• Dataset records:
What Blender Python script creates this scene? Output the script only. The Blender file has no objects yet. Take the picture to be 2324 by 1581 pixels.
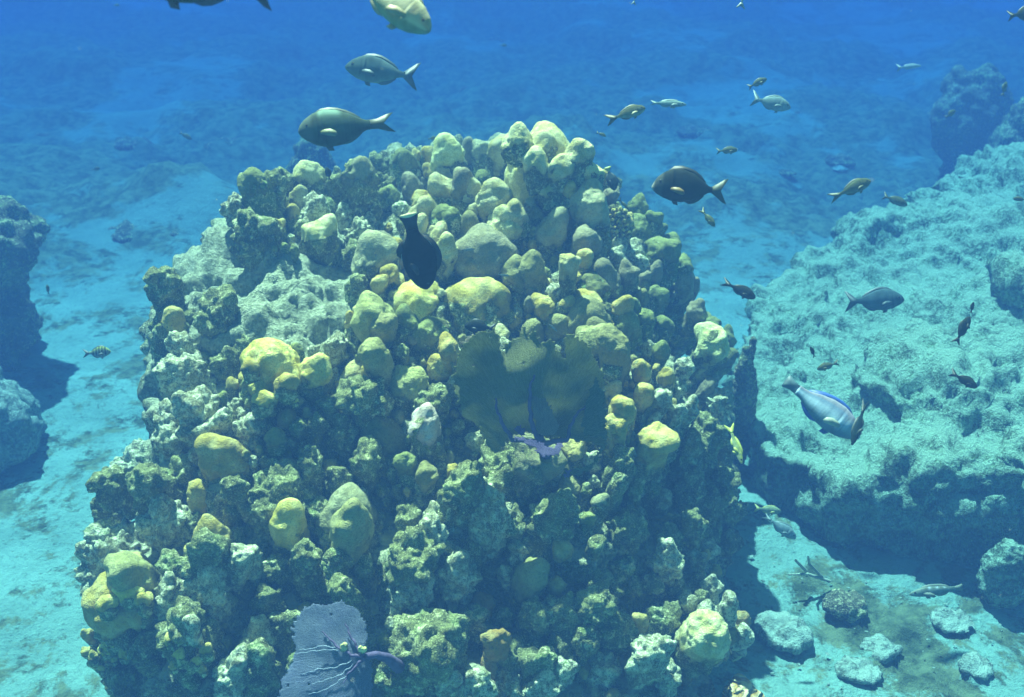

* * *

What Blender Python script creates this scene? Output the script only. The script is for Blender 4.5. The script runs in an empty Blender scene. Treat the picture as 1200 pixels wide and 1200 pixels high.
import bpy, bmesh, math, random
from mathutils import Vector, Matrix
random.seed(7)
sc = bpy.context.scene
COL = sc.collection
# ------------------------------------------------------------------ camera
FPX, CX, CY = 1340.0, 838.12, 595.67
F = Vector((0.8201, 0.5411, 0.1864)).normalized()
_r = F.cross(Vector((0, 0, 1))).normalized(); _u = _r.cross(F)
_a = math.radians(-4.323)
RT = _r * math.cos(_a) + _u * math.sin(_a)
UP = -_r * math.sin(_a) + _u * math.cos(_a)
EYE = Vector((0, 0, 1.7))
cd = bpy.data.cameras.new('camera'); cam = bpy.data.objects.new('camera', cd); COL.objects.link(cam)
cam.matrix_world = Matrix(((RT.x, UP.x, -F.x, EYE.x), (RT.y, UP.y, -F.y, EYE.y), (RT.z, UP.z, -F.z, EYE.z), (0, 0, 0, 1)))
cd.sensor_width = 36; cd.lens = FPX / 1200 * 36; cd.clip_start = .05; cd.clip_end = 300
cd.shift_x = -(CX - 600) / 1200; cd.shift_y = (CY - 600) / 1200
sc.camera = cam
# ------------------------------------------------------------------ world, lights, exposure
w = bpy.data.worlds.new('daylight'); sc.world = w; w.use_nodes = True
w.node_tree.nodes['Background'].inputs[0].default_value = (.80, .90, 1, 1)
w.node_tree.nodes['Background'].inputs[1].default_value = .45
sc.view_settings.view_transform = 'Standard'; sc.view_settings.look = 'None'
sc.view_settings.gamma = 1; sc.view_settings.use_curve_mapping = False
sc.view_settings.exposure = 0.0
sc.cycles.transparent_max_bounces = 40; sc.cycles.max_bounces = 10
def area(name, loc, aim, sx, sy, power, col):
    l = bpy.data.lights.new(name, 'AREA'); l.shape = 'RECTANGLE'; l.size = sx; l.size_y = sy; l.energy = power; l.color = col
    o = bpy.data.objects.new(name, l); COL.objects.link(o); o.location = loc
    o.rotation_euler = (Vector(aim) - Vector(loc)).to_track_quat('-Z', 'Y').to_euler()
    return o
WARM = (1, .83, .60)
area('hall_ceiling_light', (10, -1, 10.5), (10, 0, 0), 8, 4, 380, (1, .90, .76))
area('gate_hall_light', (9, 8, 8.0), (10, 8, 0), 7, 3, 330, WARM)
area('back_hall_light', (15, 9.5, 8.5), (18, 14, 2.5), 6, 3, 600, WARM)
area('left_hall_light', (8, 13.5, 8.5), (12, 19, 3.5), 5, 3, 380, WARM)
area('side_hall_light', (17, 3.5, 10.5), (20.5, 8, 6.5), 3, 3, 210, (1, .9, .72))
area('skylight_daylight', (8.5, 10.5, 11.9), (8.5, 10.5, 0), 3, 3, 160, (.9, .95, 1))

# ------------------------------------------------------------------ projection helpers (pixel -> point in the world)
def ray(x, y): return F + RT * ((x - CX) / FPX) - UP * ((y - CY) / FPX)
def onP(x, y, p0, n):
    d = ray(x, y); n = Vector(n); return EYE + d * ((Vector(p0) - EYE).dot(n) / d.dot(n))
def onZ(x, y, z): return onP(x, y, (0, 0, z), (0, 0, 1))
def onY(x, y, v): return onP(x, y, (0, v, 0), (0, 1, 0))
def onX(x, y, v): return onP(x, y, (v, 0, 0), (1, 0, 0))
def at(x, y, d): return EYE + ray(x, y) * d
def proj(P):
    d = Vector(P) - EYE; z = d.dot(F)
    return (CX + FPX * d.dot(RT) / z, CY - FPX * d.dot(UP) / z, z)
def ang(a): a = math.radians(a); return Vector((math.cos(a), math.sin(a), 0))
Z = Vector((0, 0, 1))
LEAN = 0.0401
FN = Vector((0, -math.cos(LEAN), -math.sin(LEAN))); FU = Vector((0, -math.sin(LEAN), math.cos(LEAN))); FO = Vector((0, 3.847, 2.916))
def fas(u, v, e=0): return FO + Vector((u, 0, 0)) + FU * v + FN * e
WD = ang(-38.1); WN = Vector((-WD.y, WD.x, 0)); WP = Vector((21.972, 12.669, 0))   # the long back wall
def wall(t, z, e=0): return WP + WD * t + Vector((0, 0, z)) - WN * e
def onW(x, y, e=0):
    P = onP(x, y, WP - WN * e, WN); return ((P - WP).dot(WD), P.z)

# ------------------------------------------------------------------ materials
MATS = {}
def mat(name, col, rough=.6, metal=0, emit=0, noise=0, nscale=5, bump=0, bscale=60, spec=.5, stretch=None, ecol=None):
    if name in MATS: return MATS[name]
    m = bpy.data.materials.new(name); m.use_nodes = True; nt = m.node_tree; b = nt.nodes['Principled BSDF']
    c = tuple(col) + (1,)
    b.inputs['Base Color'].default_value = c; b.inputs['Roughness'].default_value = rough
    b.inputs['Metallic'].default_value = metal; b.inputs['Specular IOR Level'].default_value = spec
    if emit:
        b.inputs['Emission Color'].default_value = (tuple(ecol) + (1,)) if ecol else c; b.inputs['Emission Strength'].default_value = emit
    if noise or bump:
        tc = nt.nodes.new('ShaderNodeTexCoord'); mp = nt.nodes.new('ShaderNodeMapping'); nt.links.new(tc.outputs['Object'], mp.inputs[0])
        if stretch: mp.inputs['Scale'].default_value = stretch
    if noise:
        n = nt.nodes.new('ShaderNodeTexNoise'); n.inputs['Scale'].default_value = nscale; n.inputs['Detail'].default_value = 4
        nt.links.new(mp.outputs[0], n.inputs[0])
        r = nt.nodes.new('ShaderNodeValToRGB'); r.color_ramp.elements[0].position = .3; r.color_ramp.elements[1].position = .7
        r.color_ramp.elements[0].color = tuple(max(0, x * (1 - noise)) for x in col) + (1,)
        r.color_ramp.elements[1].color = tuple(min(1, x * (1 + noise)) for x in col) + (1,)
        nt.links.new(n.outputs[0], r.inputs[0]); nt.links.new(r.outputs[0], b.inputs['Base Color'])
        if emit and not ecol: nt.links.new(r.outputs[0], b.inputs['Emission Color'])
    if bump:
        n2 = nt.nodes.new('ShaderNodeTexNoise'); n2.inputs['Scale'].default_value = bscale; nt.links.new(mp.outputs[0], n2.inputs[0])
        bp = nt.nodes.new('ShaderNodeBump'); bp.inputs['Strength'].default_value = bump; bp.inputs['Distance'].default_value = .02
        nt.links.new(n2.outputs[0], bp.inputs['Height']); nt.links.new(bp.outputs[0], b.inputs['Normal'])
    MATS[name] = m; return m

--

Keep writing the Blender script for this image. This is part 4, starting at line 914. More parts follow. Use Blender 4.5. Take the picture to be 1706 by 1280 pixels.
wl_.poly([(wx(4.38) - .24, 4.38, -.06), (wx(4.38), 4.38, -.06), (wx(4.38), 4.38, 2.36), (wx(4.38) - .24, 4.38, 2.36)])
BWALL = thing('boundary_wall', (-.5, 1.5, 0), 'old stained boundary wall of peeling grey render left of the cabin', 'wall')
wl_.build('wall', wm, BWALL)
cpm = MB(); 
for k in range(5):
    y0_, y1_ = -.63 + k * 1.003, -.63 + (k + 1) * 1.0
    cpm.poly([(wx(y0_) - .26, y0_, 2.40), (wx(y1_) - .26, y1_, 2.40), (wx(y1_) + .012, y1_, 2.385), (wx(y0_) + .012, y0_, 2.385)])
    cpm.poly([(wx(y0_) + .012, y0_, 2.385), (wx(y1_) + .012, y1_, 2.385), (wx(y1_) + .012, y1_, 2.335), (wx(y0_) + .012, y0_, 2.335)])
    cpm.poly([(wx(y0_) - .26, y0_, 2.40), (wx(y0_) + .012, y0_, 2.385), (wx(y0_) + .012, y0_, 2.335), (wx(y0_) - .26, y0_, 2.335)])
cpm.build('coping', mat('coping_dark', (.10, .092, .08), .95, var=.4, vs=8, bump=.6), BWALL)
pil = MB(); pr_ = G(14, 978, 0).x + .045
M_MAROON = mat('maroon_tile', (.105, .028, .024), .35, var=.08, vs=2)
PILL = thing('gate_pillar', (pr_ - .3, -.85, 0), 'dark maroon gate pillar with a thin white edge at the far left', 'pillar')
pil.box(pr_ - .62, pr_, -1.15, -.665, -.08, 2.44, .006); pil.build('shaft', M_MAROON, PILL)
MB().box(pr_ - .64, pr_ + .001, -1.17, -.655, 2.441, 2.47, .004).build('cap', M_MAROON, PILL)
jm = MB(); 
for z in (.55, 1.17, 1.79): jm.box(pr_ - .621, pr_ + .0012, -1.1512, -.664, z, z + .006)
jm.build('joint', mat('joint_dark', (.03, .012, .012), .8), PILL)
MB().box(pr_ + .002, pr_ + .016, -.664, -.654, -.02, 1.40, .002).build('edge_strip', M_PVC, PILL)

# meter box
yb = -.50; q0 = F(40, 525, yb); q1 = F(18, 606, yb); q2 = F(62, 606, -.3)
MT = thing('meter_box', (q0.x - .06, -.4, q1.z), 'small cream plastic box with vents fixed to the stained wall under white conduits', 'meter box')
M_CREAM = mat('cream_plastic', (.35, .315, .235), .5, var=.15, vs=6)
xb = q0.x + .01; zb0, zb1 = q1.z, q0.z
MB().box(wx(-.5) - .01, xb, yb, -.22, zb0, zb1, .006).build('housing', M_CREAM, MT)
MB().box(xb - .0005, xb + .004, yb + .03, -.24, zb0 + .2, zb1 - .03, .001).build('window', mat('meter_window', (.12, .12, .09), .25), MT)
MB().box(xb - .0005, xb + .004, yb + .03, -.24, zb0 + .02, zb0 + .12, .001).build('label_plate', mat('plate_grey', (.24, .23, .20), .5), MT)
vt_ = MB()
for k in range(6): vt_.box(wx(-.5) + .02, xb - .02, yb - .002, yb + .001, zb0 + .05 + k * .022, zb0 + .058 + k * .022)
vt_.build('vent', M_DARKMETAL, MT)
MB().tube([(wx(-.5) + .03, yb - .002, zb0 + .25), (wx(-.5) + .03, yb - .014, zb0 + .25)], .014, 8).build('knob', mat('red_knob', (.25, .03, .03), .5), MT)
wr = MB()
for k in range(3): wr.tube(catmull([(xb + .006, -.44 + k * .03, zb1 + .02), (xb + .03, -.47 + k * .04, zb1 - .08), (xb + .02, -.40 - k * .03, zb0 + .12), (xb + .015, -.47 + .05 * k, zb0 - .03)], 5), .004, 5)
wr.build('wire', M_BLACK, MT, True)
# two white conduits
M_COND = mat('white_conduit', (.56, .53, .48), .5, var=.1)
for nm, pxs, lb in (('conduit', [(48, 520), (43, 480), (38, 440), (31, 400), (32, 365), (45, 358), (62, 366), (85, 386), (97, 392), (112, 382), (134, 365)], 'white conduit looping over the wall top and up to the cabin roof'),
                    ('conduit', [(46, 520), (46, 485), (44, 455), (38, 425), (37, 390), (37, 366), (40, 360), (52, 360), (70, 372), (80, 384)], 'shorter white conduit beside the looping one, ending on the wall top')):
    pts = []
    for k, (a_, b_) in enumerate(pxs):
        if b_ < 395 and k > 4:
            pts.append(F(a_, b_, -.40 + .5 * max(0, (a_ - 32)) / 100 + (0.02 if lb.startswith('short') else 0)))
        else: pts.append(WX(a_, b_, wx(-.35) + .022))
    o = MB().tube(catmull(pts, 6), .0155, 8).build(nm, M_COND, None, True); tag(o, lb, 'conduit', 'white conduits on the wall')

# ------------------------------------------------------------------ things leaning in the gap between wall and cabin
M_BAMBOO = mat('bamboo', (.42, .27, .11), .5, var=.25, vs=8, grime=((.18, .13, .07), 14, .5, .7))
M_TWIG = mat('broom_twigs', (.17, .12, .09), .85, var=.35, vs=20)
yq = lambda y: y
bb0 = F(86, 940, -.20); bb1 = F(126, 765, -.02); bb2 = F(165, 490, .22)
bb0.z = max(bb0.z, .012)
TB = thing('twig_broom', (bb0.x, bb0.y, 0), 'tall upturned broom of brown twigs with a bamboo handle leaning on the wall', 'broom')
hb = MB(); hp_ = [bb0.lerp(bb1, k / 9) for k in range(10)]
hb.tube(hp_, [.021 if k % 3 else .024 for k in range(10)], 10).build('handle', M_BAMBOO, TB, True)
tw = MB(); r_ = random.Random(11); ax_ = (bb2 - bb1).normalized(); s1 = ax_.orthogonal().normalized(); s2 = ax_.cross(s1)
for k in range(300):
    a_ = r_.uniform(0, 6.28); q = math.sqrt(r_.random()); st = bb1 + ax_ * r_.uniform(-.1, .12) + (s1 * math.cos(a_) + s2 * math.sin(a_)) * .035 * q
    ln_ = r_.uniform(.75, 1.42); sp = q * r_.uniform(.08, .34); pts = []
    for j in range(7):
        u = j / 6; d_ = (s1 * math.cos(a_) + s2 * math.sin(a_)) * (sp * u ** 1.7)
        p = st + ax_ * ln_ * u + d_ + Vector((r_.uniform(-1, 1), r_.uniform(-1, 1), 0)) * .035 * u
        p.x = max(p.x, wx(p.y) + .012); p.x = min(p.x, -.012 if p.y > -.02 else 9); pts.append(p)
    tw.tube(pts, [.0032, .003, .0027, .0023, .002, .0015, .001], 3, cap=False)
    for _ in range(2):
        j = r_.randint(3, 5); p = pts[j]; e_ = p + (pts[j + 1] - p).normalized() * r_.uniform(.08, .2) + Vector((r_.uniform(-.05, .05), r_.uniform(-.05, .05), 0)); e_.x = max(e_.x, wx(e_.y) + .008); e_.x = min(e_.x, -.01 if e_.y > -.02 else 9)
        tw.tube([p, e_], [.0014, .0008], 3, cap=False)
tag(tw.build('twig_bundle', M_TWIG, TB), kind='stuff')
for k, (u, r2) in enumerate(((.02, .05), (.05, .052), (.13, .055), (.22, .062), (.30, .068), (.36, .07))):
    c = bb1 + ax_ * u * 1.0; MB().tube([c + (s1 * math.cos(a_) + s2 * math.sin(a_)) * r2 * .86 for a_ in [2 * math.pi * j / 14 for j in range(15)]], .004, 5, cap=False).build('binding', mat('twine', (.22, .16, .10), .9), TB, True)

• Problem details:
The word "scene" appears in how many lines of the records? Give the number only.

• Answer to this exercise:
3